Akif, Takrir-i Sükun Kanunundan sonra gittiği Mısır’da dostu ve hamisi Abbas Halim Paşa’nın tüm ihtimamına rağmen sıla hasreti içinde, mutsuz bir hayat yaşamıştır. Dönüşünde, bir süre Şişli Şifa Yurdunda tedavi altına tutulmuş, tebdili hava olsun diye Alemdağında Baltazzi Çiftliğinde bir süre kalmıştır. Çiftlik yine Abbas Halim Paşa’ya aittir. Durumu ağırlaşınca, tekrar şehre getirilmiştir. Tedavisine Mısır Apartmanında devam edilmiş, burada vefat etmiştir.
Cenazesi üzerine yaratılan algı
Sağ cenahta Akif’in cenazesi üzerinden yaratılmış bir algı vardır. Bir tek parti zulümleri edebiyatı vardır Türkiye’de. Burada sadece iki örnekten kısaca söz edeceğim.
Bu literatüre göre, örneğin haksız bir şekilde emekliye sev edilen Fevzi Paşa vefat ettiğinde radyo müzik yayınına devam etmiş; devlet mareşale sahiplenmemiştir. Milliyetçi ve muhafazar büyük bir kitle adeta bir sel halinde mareşali omuzlarda Eyüp Sultan’a kadar götürmüş, defnetmiştir. İsmet Paşa da kısa bir süre sonra milli irade tarafından cezalandırılmış, iktidardan düşmüştür. Milletin kutsallarına önem vermeyen CHP o gün bugündür iktidar yüzü görmemektedir.
Bir başka muhafazakar söylence Mehmet Akif’le ilgilidir. Cenazesi kimsesiz bir şekilde Bayezit Camii’ne getirilmiş, üniversite öğrencilerinin durumu farketmesiyle milli bir galeyan halinde şairimiz Edirnekapı şehitliğinde toprağa verilmiştir. Tek parti onu önemsizleştirmeye çalışmış, ama millet sahip çıkmıştır.
Bu kurguların ikisinde de abartı tarafı gerçeğin çok üstündedir. Bir kere Fevzi Paşa, emekliye ayrılmasından sonra İsmet Paşa’ya düşmanca bir tutum takınmış, bütün münasebetini kesmiştir. Demokratlar tarafından istismar edilmiş, en sonunda bütün karşıdevrimcilerin bir araya geldiği Millet Partisinin fahri başkanlığını kabul etmiştir. Fevzi Paşa, 1950 baharında İnönü karşıtı cephenin sembolü olmuştur. Pek yakında yapılacak şeçimde (1950) Fevzi Paşa, Millet Partisi’nin, İnönü, CHP’nin adayıdır. İktidarın tutumunu bu gerçeğin ışığında değerlendirmek gerekir.

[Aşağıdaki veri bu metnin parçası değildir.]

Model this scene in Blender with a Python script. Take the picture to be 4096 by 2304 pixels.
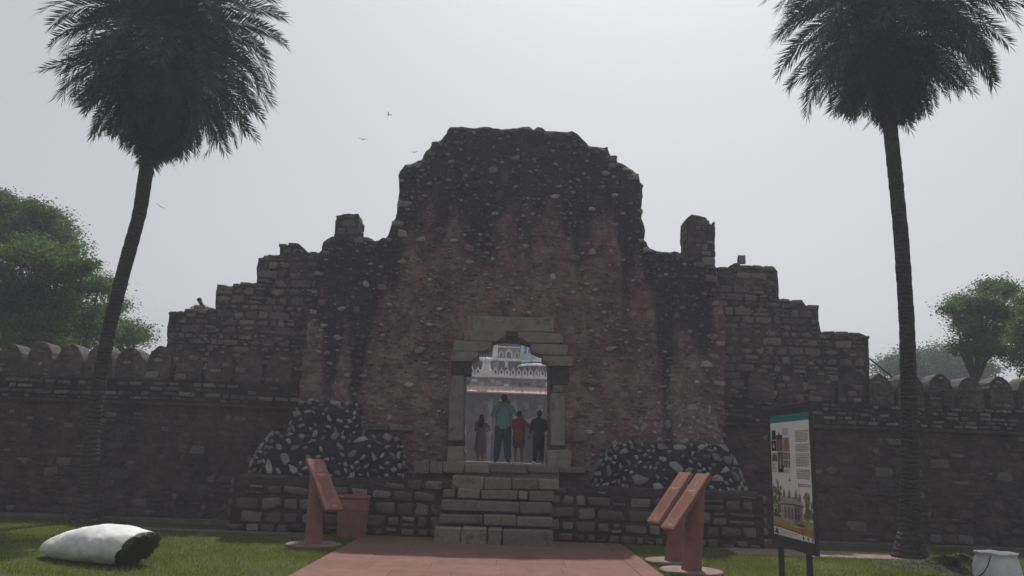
import bpy, bmesh, math, random
import numpy as np
from mathutils import Vector, Matrix, noise
from mathutils.geometry import delaunay_2d_cdt

R = math.radians
for o in list(bpy.data.objects):
    bpy.data.objects.remove(o, do_unlink=True)
scene = bpy.context.scene
COL = scene.collection

# ------------------------------------------------------------------ camera
EYE, PITCH, ROLL, FPX = 1.7, R(12.45), R(2.0), 3072.0
_F = Vector((0, math.cos(PITCH), math.sin(PITCH)))
_R0 = Vector((1, 0, 0)); _U0 = Vector((0, -math.sin(PITCH), math.cos(PITCH)))
_R = _R0 * math.cos(ROLL) + _U0 * math.sin(ROLL)
_U = -_R0 * math.sin(ROLL) + _U0 * math.cos(ROLL)
cam_d = bpy.data.cameras.new('camera'); cam = bpy.data.objects.new('camera', cam_d)
COL.objects.link(cam)
cam_d.sensor_width = 36; cam_d.lens = 36 * FPX / 4096
cam_d.clip_start = 0.1; cam_d.clip_end = 3000
_m = Matrix((_R, _U, -_F)).transposed().to_4x4(); _m.translation = Vector((0, 0, EYE))
cam.matrix_world = _m
scene.camera = cam

# ------------------------------------------------------------------ world, sun, exposure
SUN_EL, SUN_AZ = R(64.5), R(13)      # azimuth from +Y towards +X
world = bpy.data.worlds.new('World'); scene.world = world; world.use_nodes = True
wn = world.node_tree; wn.nodes.clear()
sky = wn.nodes.new('ShaderNodeTexSky'); sky.sky_type = 'NISHITA'; sky.sun_disc = False
sky.sun_elevation = SUN_EL; sky.sun_rotation = SUN_AZ
sky.air_density = 1.0; sky.dust_density = 5.0; sky.ozone_density = 1.0; sky.altitude = 200
hs = wn.nodes.new('ShaderNodeHueSaturation'); hs.inputs['Saturation'].default_value = 0.16
hz = wn.nodes.new('ShaderNodeMix'); hz.data_type = 'RGBA'
hz.inputs[0].default_value = 0.14; hz.inputs[7].default_value = (4.2, 4.25, 4.45, 1)
bg = wn.nodes.new('ShaderNodeBackground'); bg.inputs['Strength'].default_value = 0.110
wo = wn.nodes.new('ShaderNodeOutputWorld')
wn.links.new(sky.outputs['Color'], hs.inputs['Color'])
wn.links.new(hs.outputs['Color'], hz.inputs[6])
wn.links.new(hz.outputs[2], bg.inputs['Color'])
wn.links.new(bg.outputs[0], wo.inputs['Surface'])
sun_d = bpy.data.lights.new('sun', 'SUN'); sun_d.energy = 3.6; sun_d.angle = R(1.0)
sun_d.color = (1.0, 0.95, 0.88)
sun = bpy.data.objects.new('sun', sun_d); COL.objects.link(sun)
SUNV = Vector((math.sin(SUN_AZ) * math.cos(SUN_EL), math.cos(SUN_AZ) * math.cos(SUN_EL), math.sin(SUN_EL)))
sun.rotation_euler = SUNV.to_track_quat('Z', 'Y').to_euler()
sun.location = (0, 0, 40)
vs = scene.view_settings
vs.view_transform = 'Standard'; vs.look = 'None'; vs.gamma = 1; vs.use_curve_mapping = False
vs.exposure = 0.1
scene.cycles.use_denoising = True
scene.cycles.max_bounces = 6; scene.cycles.diffuse_bounces = 3
scene.cycles.transparent_max_bounces = 8; scene.cycles.volume_bounces = 1

# ------------------------------------------------------------------ helpers
def at(px, py, Y):
    """pixel of the 4096x2304 photograph -> point on the plane y=Y"""
    d = _F + _R * ((px - 2048) / FPX) - _U * ((py - 1152) / FPX)
    return Vector((0, 0, EYE)) + d * (Y / d.y)
def gnd(px, py, z=0.0):
    d = _F + _R * ((px - 2048) / FPX) - _U * ((py - 1152) / FPX)
    return Vector((0, 0, EYE)) + d * ((z - EYE) / d.z)
def xz(pts, Y):
    return [(p.x, p.z) for p in (at(a, b, Y) for a, b in pts)]

def tag(o, label=None, cat=None, group=None, kind=None):
    if label: o['label'] = label
    if cat: o['category'] = cat
    if group: o['group'] = group
    if kind: o['kind'] = kind
    return o
def empty(name, loc, label, cat, group=None):
    o = bpy.data.objects.new(name, None); COL.objects.link(o); o.location = loc
    o.empty_display_size = 0.2
    return tag(o, label, cat, group)
def put(name, me, parent=None, mat=None):
    """link mesh data given in world coordinates, parented without moving"""
    o = bpy.data.objects.new(name, me); COL.objects.link(o)
    if mat is not None:
        for m in (mat if isinstance(mat, (list, tuple)) else [mat]): me.materials.append(m)
    if parent is not None:
        o.parent = parent
        w = Vector((0, 0, 0)); p = parent
        while p is not None: w += p.location; p = p.parent
        o.location = -w
    return o
def mesh_np(name, V, F, smooth=False, mi=None):
    me = bpy.data.meshes.new(name)
    V = np.asarray(V, dtype=np.float32); 
    if isinstance(F, np.ndarray):
        n, k = F.shape
        me.vertices.add(len(V)); me.vertices.foreach_set('co', V.ravel())
        me.loops.add(n * k); me.loops.foreach_set('vertex_index', F.astype(np.int32).ravel())
        me.polygons.add(n); me.polygons.foreach_set('loop_start', np.arange(0, n * k, k, dtype=np.int32))
        try: me.polygons.foreach_set('loop_total', np.full(n, k, dtype=np.int32))
        except Exception: pass
        me.update(calc_edges=True)
    else:
        me.from_pydata([tuple(map(float, v)) for v in V], [], F); me.update()
    if smooth: me.polygons.foreach_set('use_smooth', [True] * len(me.polygons))
    if mi is not None: me.polygons.foreach_set('material_index', list(mi))
    return me

class MB:
    def __init__(s): s.v = []; s.f = []; s.m = []
    def add(s, vs, fs, mi=0):
        k = len(s.v); s.v += [tuple(v) for v in vs]
        for f in fs: s.f.append(tuple(i + k for i in f)); s.m.append(mi)
        return s
    def box(s, x0, x1, y0, y1, z0, z1, mi=0, jit=0, rng=None):
        vs = [Vector((x, y, z)) for z in (z0, z1) for y in (y0, y1) for x in (x0, x1)]
        if jit: vs = [v + Vector([rng.uniform(-jit, jit) for _ in range(3)]) for v in vs]
        return s.add(vs, [(0, 2, 3, 1), (4, 5, 7, 6), (0, 1, 5, 4), (2, 6, 7, 3), (0, 4, 6, 2), (1, 3, 7, 5)], mi)
    def bar(s, p, q, w, h, mi=0, up=Vector((0, 0, 1))):
        p = Vector(p); q = Vector(q); t = (q - p).normalized()
        a = t.cross(up)
        a = a.normalized() if a.length > 1e-4 else Vector((1, 0, 0)); b = a.cross(t).normalized()
        vs = [c + a * (i * w / 2) + b * (j * h / 2) for c in (p, q) for i, j in ((-1, -1), (1, -1), (1, 1), (-1, 1))]
        return s.add(vs, [(3, 2, 1, 0), (4, 5, 6, 7), (0, 1, 5, 4), (1, 2, 6, 5), (2, 3, 7, 6), (3, 0, 4, 7)], mi)
    def tube(s, pts, rs, n=8, mi=0, caps=True, ell=1.0):
        pts = [Vector(p) for p in pts]; vs = []; prev = None
        for i, p in enumerate(pts):
            t = (pts[min(i + 1, len(pts) - 1)] - pts[max(i - 1, 0)]).normalized()
            a = prev if prev is not None else (Vector((1, 0, 0)) if abs(t.x) < .9 else Vector((0, 1, 0)))
            a = (a - t * a.dot(t)).normalized(); b = t.cross(a); prev = a
            for k in range(n):
                th = 2 * math.pi * k / n
                vs.append(p + (a * math.cos(th) + b * (math.sin(th) * ell)) * rs[i])
        fs = []
        for i in range(len(pts) - 1):
            for k in range(n):
                fs.append((i * n + k, i * n + (k + 1) % n, (i + 1) * n + (k + 1) % n, (i + 1) * n + k))
        if caps:
            fs.append(tuple(range(n - 1, -1, -1))); fs.append(tuple((len(pts) - 1) * n + k for k in range(n)))
        return s.add(vs, fs, mi)
    def lathe(s, c, prof, n=24, mi=0):
        c = Vector(c); vs = []; fs = []
        for r, z in prof:
            for k in range(n):
                th = 2 * math.pi * k / n; vs.append(c + Vector((r * math.cos(th), r * math.sin(th), z)))
        for i in range(len(prof) - 1):
            for k in range(n):
                fs.append((i * n + k, i * n + (k + 1) % n, (i + 1) * n + (k + 1) % n, (i + 1) * n + k))
        return s.add(vs, fs, mi)
    def prism(s, poly, y0, y1, mi=0, mi_side=None):
        """polygon in xz (counter clockwise seen from -y) extruded from y0 (front) to y1"""
        n = len(poly); k = len(s.v)
        area = sum(poly[i][0] * poly[(i + 1) % n][1] - poly[(i + 1) % n][0] * poly[i][1] for i in range(n))
        if area < 0: poly = poly[::-1]
        s.add([(x, y0, z) for x, z in poly] + [(x, y1, z) for x, z in poly], [tuple(range(n)), tuple(range(2 * n - 1, n - 1, -1))], mi)
        for i in range(n):
            j = (i + 1) % n
            s.f.append((k + i, k + n + i, k + n + j, k + j)); s.m.append(mi if mi_side is None else mi_side)
        return s
    def mesh(s, name, smooth=False, bevel=0.0, seg=1):
        me = bpy.data.meshes.new(name); me.from_pydata(s.v, [], s.f); me.update()
        me.polygons.foreach_set('material_index', s.m)
        if bevel:
            bm = bmesh.new(); bm.from_mesh(me)
            bmesh.ops.remove_doubles(bm, verts=bm.verts, dist=1e-5)
            es = [e for e in bm.edges if len(e.link_faces) == 2 and e.calc_face_angle(0) > 0.5]
            bmesh.ops.bevel(bm, geom=es, offset=bevel, segments=seg, affect='EDGES', profile=0.5, clamp_overlap=True)
            bm.to_mesh(me); bm.free()
        if smooth: me.polygons.foreach_set('use_smooth', [True] * len(me.polygons))
        return me
    def build(s, name, mat, parent=None, smooth=False, bevel=0.0, seg=1):
        return put(name, s.mesh(name, smooth, bevel, seg), parent, mat)

# ------------------------------------------------------------------ materials
Y_CURT, Y_WING, Y_GATE, Y_PLINTH = 18.8, 18.86, 18.2, 16.95   # fronts of curtain wall, wings, gate, plinth
def srgb(r, g, b):
    f = lambda c: c / 12.92 if c <= .04045 else ((c + .055) / 1.055) ** 2.4
    return (f(r / 255), f(g / 255), f(b / 255), 1)
def lin(r, g, b): return (r, g, b, 1)
class Nt:
    def __init__(s, name):
        s.mat = bpy.data.materials.new(name); s.mat.use_nodes = True
        s.t = s.mat.node_tree; s.t.nodes.clear()
        s.out = s.n('ShaderNodeOutputMaterial'); s.b = s.n('ShaderNodeBsdfPrincipled')
        s.b.inputs['Specular IOR Level'].default_value = 0.25
        s.l(s.b.outputs[0], s.out.inputs['Surface'])
    def n(s, k, **kw):
        nd = s.t.nodes.new(k)
        for a, v in kw.items(): setattr(nd, a, v)
        return nd
    def l(s, a, b): s.t.links.new(a, b)
    def pos(s): 
        return s.n('ShaderNodeNewGeometry').outputs['Position']
    def mapping(s, vec, scale):
        m = s.n('ShaderNodeMapping'); m.inputs['Scale'].default_value = scale
        s.l(vec, m.inputs['Vector']); return m.outputs[0]
    def noise(s, vec, scale, detail=4, rough=.55):
        nd = s.n('ShaderNodeTexNoise'); nd.inputs['Scale'].default_value = scale
        nd.inputs['Detail'].default_value = detail; nd.inputs['Roughness'].default_value = rough
        if vec is not None: s.l(vec, nd.inputs['Vector'])
        return nd.outputs['Fac']
    def math(s, op, a, b=None, c=None):
        nd = s.n('ShaderNodeMath', operation=op)
        for i, v in enumerate((a, b, c)):
            if v is None: continue
            if isinstance(v, (int, float)): nd.inputs[i].default_value = v
            else: s.l(v, nd.inputs[i])
        return nd.outputs[0]
    def maprange(s, v, a, b, c=0., d=1., smooth=True):
        nd = s.n('ShaderNodeMapRange'); nd.interpolation_type = 'SMOOTHSTEP' if smooth else 'LINEAR'
        s.l(v, nd.inputs[0])
        for i, x in enumerate((a, b, c, d)): nd.inputs[i + 1].default_value = x
        return nd.outputs[0]
    def ramp(s, fac, stops, const=False):
        nd = s.n('ShaderNodeValToRGB'); e = nd.color_ramp.elements
        nd.color_ramp.interpolation = 'CONSTANT' if const else 'LINEAR'
        while len(e) < len(stops): e.new(0.5)
        for i, (p, c) in enumerate(stops): e[i].position = p; e[i].color = c
        s.l(fac, nd.inputs[0]); return nd.outputs[0]
    def mix(s, fac, a, b, mode='MIX'):
        nd = s.n('ShaderNodeMix', data_type='RGBA', blend_type=mode)
        for i, v in ((0, fac), (6, a), (7, b)):
            if isinstance(v, (int, float)): nd.inputs[i].default_value = v
            elif isinstance(v, tuple): nd.inputs[i].default_value = v
            else: s.l(v, nd.inputs[i])
        return nd.outputs[2]
    def rnd(s):
        a = s.n('ShaderNodeObjectInfo').outputs['Random']; b = s.n('ShaderNodeNewGeometry').outputs['Random Per Island']
        return s.math('FRACT', s.math('ADD', s.math('MULTIPLY', a, 7.31), s.math('MULTIPLY', b, 3.77)))
    def bump(s, h, strength=.4, dist=.02):
        nd = s.n('ShaderNodeBump'); nd.inputs['Strength'].default_value = strength; nd.inputs['Distance'].default_value = dist
        s.l(h, nd.inputs['Height']); s.l(nd.outputs[0], s.b.inputs['Normal'])
    def fin(s, col, rough=.92):
        if isinstance(col, tuple): s.b.inputs['Base Color'].default_value = col
        else: s.l(col, s.b.inputs['Base Color'])
        s.b.inputs['Roughness'].default_value = rough
        return s.mat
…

Mehmet Akif meselesine gelince, rejimin kendisi ile ilgili bir derdi yoktur. Ama Akif’in içten içe sürdürdüğü rejimle ilgili bir derdi vardır. Açıktan bir cephe alma söz konusu değildir ama, küskünlük, kırgınlık vardır.

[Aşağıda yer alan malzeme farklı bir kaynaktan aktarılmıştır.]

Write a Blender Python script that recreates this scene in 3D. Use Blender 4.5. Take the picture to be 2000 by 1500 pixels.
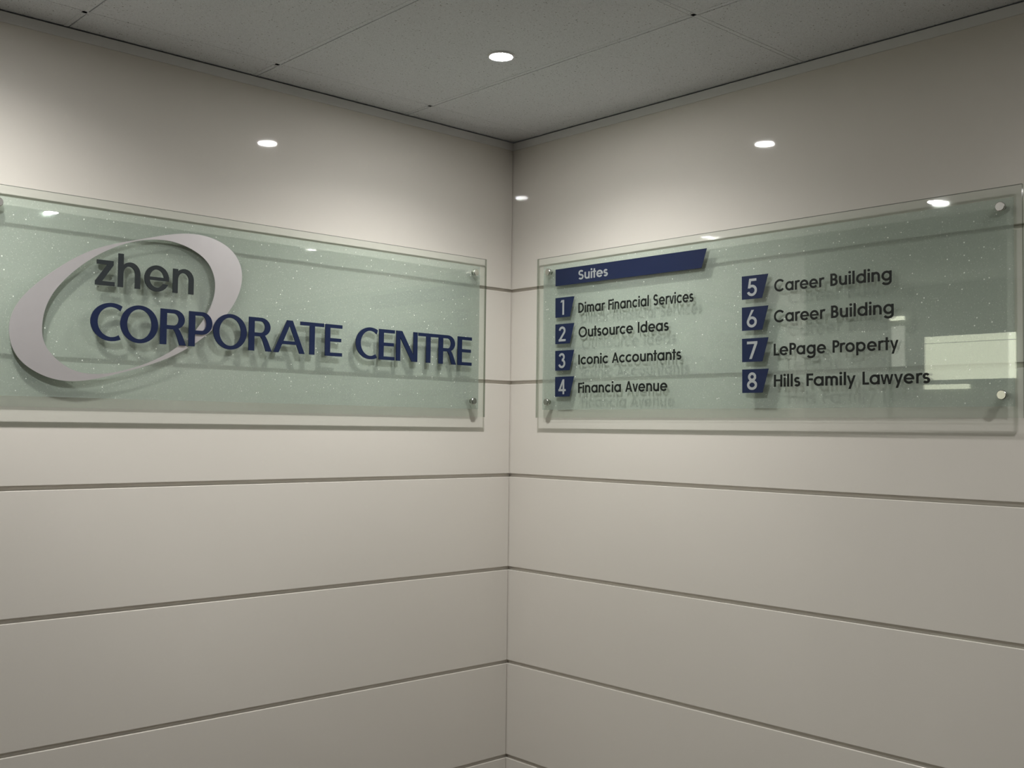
import bpy, bmesh, math, random
from mathutils import Matrix, Vector

# ------------------------------------------------------------------ camera, world, exposure
for o in list(bpy.data.objects):
    bpy.data.objects.remove(o, do_unlink=True)
sc = bpy.context.scene
C = sc.collection
PI = math.pi
Z0 = 2.10                    # height of the top panel groove above the floor
HC = 2.698                   # ceiling height

cam_d = bpy.data.cameras.new('camera')
cam_d.sensor_fit = 'HORIZONTAL'
cam_d.sensor_width = 36.0
cam_d.lens = 36.0 * 2081.56 / 2000.0
cam_d.clip_start = 0.05
cam_d.clip_end = 60
cam = bpy.data.objects.new('camera', cam_d)
C.objects.link(cam)
cam.rotation_mode = 'XYZ'
cam.rotation_euler = (1.613159, -0.012073, -0.745129)
cam.location = (-2.86065, -3.11153, Z0 - 0.54873)
sc.camera = cam

w = bpy.data.worlds.new('world')
w.use_nodes = True
w.node_tree.nodes['Background'].inputs[0].default_value = (0.9, 0.95, 1.0, 1)
w.node_tree.nodes['Background'].inputs[1].default_value = 0.02
sc.world = w

sc.view_settings.view_transform = 'Standard'
sc.view_settings.look = 'None'
sc.view_settings.exposure = 0.0
sc.view_settings.gamma = 1.0
sc.view_settings.use_curve_mapping = False
sc.cycles.max_bounces = 10
sc.cycles.diffuse_bounces = 6
sc.cycles.glossy_bounces = 5
sc.cycles.transmission_bounces = 8
sc.cycles.transparent_max_bounces = 24
sc.cycles.sample_clamp_indirect = 0.0

SPOT_W = 76.0               # power of one downlight's beam
LENS_E = 490.0               # radiance of its lens
SPOT_COL = (1.0, 0.985, 0.95)
BEAM = ((0.30, 0.0), (0.36, 0.014), (0.45, 0.11), (0.545, 0.27), (0.65, 0.48), (0.766, 0.71), (0.85, 0.80), (0.895, 0.76), (0.927, 0.65), (0.95, 0.57), (1.0, 0.48))


# ------------------------------------------------------------------ helpers
def obj(name, bm, mat, parent=None, label=None, smooth=None):
    me = bpy.data.meshes.new(name)
    bm.to_mesh(me)
    bm.free()
    for m in (mat if isinstance(mat, (list, tuple)) else [mat]):
        me.materials.append(m)
    o = bpy.data.objects.new(name, me)
    C.objects.link(o)
    if parent is not None:
        o.parent = parent
    if label:
        o['label'] = label
    if smooth:
        for p in me.polygons:
            p.use_smooth = True
        me.set_sharp_from_angle(angle=math.radians(smooth))
    return o


def thing(name, label, cat, loc=(0, 0, 0), rotz=0.0, group=None):
    o = bpy.data.objects.new(name, None)
    C.objects.link(o)
    o.empty_display_size = 0.1
    o.location = loc
    o.rotation_euler = (0, 0, rotz)
    o['label'] = label
    o['category'] = cat
    if group:
        o['group'] = group
    return o


def struct(name, bm, mat, label=None, smooth=None):
    o = obj(name, bm, mat, smooth=smooth)
    o['kind'] = 'structure'
    if label:
        o['label'] = label
    return o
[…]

Mehmet Akif’e Kuran Tercümesi işinin verilmesi
Akif, meşrutiyette mebusan meclisi üyesi değildi. Birinci Meclis üyeliği Mustafa Kemal Paşa’nın tavassutu ile sonradan gerçekleşmişti. Aktif bir parlamenterlik hayatı olmamıştır. Gazi, kendisine sadık - Hoca Rasih Kaplan, Hoca Esat Efendi gibi ilmiyeli mebusları- İkinci meclise aday gösterdi. Seçilenler arasında Kemalist grupta yer almış 10 kadar ulemadan aday vardır. Ama, Mehmet Akif yoktur. Bununla birlikte, TBMM kararı ile kendisine çok önemli bir görev verilmiştir. Kur’anın Türkçeye tercümesi. Teklif Börekçizade’nin başında bulunduğu Diyanet tarafından resmen kendisine iletilmiştir. Teklifi götüren Ahmet Hamdi Akseki’dir. Akif, Kur’an’ın tefsir ve meali işinin Elmalılı Muhammed Hamdi Yazır’a verilmesi şartıyla Türkçeleştirme işini kabul etmiştir.

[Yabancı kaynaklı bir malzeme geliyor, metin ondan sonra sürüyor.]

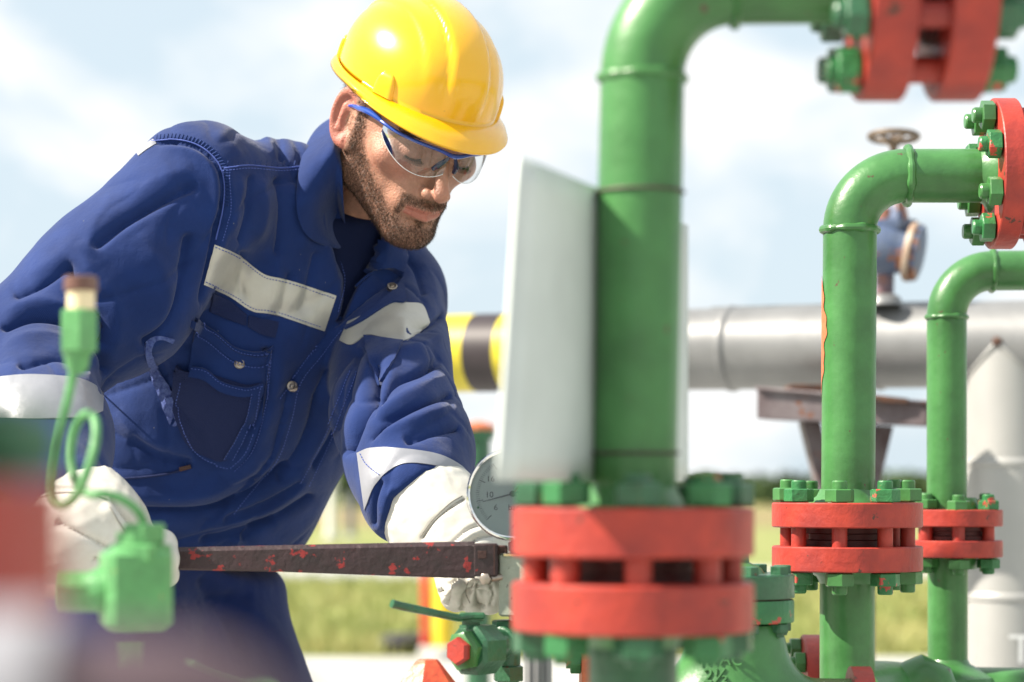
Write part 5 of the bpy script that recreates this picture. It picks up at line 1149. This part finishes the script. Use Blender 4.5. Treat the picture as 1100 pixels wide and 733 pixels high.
path = [PL(156, 578), PL(154, 560), PL(146, 547, -.004), PL(130, 536, -.008), PL(112, 531, -.010), PL(96, 531, -.006), PL(84, 520, .004), PL(77, 495, .014), PL(80, 465, .02), PL(90, 446, .014), PL(101, 449, .0), PL(103, 470, -.012), PL(96, 500, -.018), PL(84, 530, -.016), PL(69, 543, -.010), PL(58, 533, -.004), PL(58, 508, 0), PL(64, 470, 0), PL(74, 425, 0), PL(81, 390, 0)]
b = MB(); b.tube(path, .0033, n=14, smooth=6); b.build('coiled_tube', LGREEN, lf)
b = MB(); b.lathe(PL(83, 384), (0, 0, 1), [(-.012, .0050), (-.006, .0085), (0, .0090), (.004, .0115)], n=20); b.build('reducer', LGREEN, lf)
b = MB(); b.hexa(PL(85, 378), (0, 0, 1), 45 * sl, .0142, rot=.2); b.build('top_nut', LGREEN, lf)
b = MB(); b.lathe(PL(87, 333), (0, 0, 1), [(0, .0100), (20 * sl, .0100)], n=24); b.build('neck_band', mat('cream_band', (.75, .62, .40), .5), lf)
b = MB(); b.lathe(PL(87, 313), (0, 0, 1), [(0, .0115), (.001, .0122), (15 * sl, .0118), (16 * sl, .010)], n=24); b.build('cap', mat('brown_plastic', (.13, .06, .045), .4), lf)
# thin green tube low in front
lt = empty('loose_tube', P(280, 740, 1.5), label='thin green tube crossing the bottom edge before the trousers', cat='tube')
b = MB(); b.tube([P(205, 706, 1.42), P(228, 716, 1.44), P(262, 728, 1.48), P(310, 748, 1.55), P(330, 900, 1.6), [P(330, 900, 1.6)[0], 1.6, 0]], .0022, n=12, smooth=6); b.build('tube', LGREEN, lt)
# ---- very close flange pair and grey pipe at the left edge, far out of focus
Yn = .60; sn = Yn / F
nf = empty('near_flanged_pipe', (*P(-305, 0, Yn)[:2], 0), label='extremely blurred red flange and dark green nuts at the left edge', cat='pipe')
cn = P(-305, 650, Yn); rr_ = .0300
b = MB(); b.tube([cn + [0, 0, .05], cn + [0, 0, .12], cn + [-.10, 0, .22], cn + [-.5, 0, .22]], rr_, n=40, smooth=8); b.build('upper_run', GREEN, nf)
b = MB(); b.tube([cn - [0, 0, .05], [cn[0], cn[1], -.01]], rr_, n=40); b.build('lower_run', DGREEN, nf)
joint(nf, cn - [0, 0, .0], (0, 0, 1), rr_, .0858, .034, .0, 8, 70, nutm=DGREEN, hub=(1, 1), gasket=False) if False else joint(nf, cn + np.array([0, 0, -.0165]), (0, 0, 1), rr_, .0858, .034, .026, 8, 80, nutm=DGREEN, nh=.0158, nr=.0170, sr=.0095, ext=.004)
MAUVE = mat('weathered_mauve_paint', (.09, .055, .07), .5, var=.3, vscale=20)
np_ = empty('near_grey_pipe', P(120, 800, .46), label='blurred brown grey pipe across the bottom left corner, nearest of all', cat='pipe')
b = MB(); b.tube([P(-260, 755, .46), P(180, 765, .46)] + elbow(P(180, 765, .46), (1, 0, 0), P(290, 875, .46), (0, 0, -1), 12)[1:] + [[P(290, 0, .46)[0], .46, 0]], .0150, n=32); b.build('run', MAUVE, np_)
b = MB(); b.lathe(P(60, 762, .46), (-1, 0, 0), [(0, .019), (.03, .019), (.031, .016)], n=32); b.build('painted_lit_end', mat('lit_end_grey', (.26, .26, .29), .5), np_)  # added paler ring, its grey paints the sunlit left end of the pipe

Akif’in tercümesinin akıbeti
Bilindiği gibi Yazır’ın tefsiri “Hak Dini Kuran Dili” başlığıyla yayınlanmıştır. Akif’in tercümesinin akıbeti ise malumdur. İmha edilmiştir. Olayı şöyle yorumlamak mümkündür. Cumhuriyet devriminden sonra muhafazakar mütefekkirler rejim karşısında ikiye bölünmüştür. Börekçizade, Yaltkaya, Akseki rejimin diyanet teşkilatında görev almışlardır. İzmirli İsmail Hakkı Bey de İslam tetkikleri Enstitüsünde teklif edilen görevi kabul etmiş, Ord. Prof. Olmuştur.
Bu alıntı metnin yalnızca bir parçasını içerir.